Note that Bramwell, who had personally conducted many well-structured experimental examinations into mesmerism, hypnotism and hypnotic phenomena over a number of years, also included a number of important additional observations on "sources of error" (at Bramwell (1903), pp. 144–49) that he had discovered in the course of conducting his own investigations. In conclusion (at Bramwell (1903) p. 149), Bramwell recommended that experimenters adopted the following rules:
"(1) Never experiment with paid subjects.
(2) If possible, choose healthy men: they will not suffer from a hysterical desire to appear interesting.
(3) Whenever it can be done, the operator should select subjects whom he knows and can trust.
(4) The hypnotised subject, no matter in what stage, should be regarded not only as awake, but also as possibly possessing increased activity of the special senses.
(5) All physiological experiments ought to be conducted in a laboratory, and tested with instruments of precision. The operator should confine himself to exciting the phenomena, which should invariably be recorded by an independent observer.

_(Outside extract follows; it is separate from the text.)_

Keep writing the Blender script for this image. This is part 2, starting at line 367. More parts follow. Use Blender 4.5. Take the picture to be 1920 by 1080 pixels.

(6) Psychological experiments cannot be conducted in the same way as physiological ones. Amnesia, for example, can neither be weighed in a balance nor precipitated in a test-tube. Experiments of this kind should therefore not only be numerous, but be made on many different subjects, with every precaution taken to ensure their trustworthiness. Further, the results should be checked by independent observers, and everything done to prevent error arising through the operator's unconscious self-deception."
The title page of Simon's 1883 translation of Braid's Neurpnology into French – viz., "Neurypnology: Treatise on Nervous Sleep or Hypnotism by James Braid,translated from the English by Dr. Jules Simon, with a preface by C. E. Brown-Séquard" – gives a misleading impression.
Simon is unequivocally clearin his "Translator's notes", at pp. xi–xv, that his (Simon's) version of the item conventionally designated "On Hypnotism" (viz., appended to Neurpnology at pp. 227–62) is a translation, into French, of the German text of William Thierry Preyer's (1881) translation of Braid's original text (as "Über den Hypnotismus" at pp. 59–96).
The English text had been given to Preyer, by George Miller Beard, who had received it from Étienne Eugène Azam (the original recipient).
Simon had never seen the original English text of Braid's manuscript.
Braid's son, James Braid, M.D., confirmed to Preyer that the English manuscript that he (Preyer) had translated had been written in his father's own hand ("Der Sohn, Dr. James Braid, erkannte sogleich die Handschrift seines Vaters, als ihm das Schriftstück vorlegt", Preyer (1881), p. 62).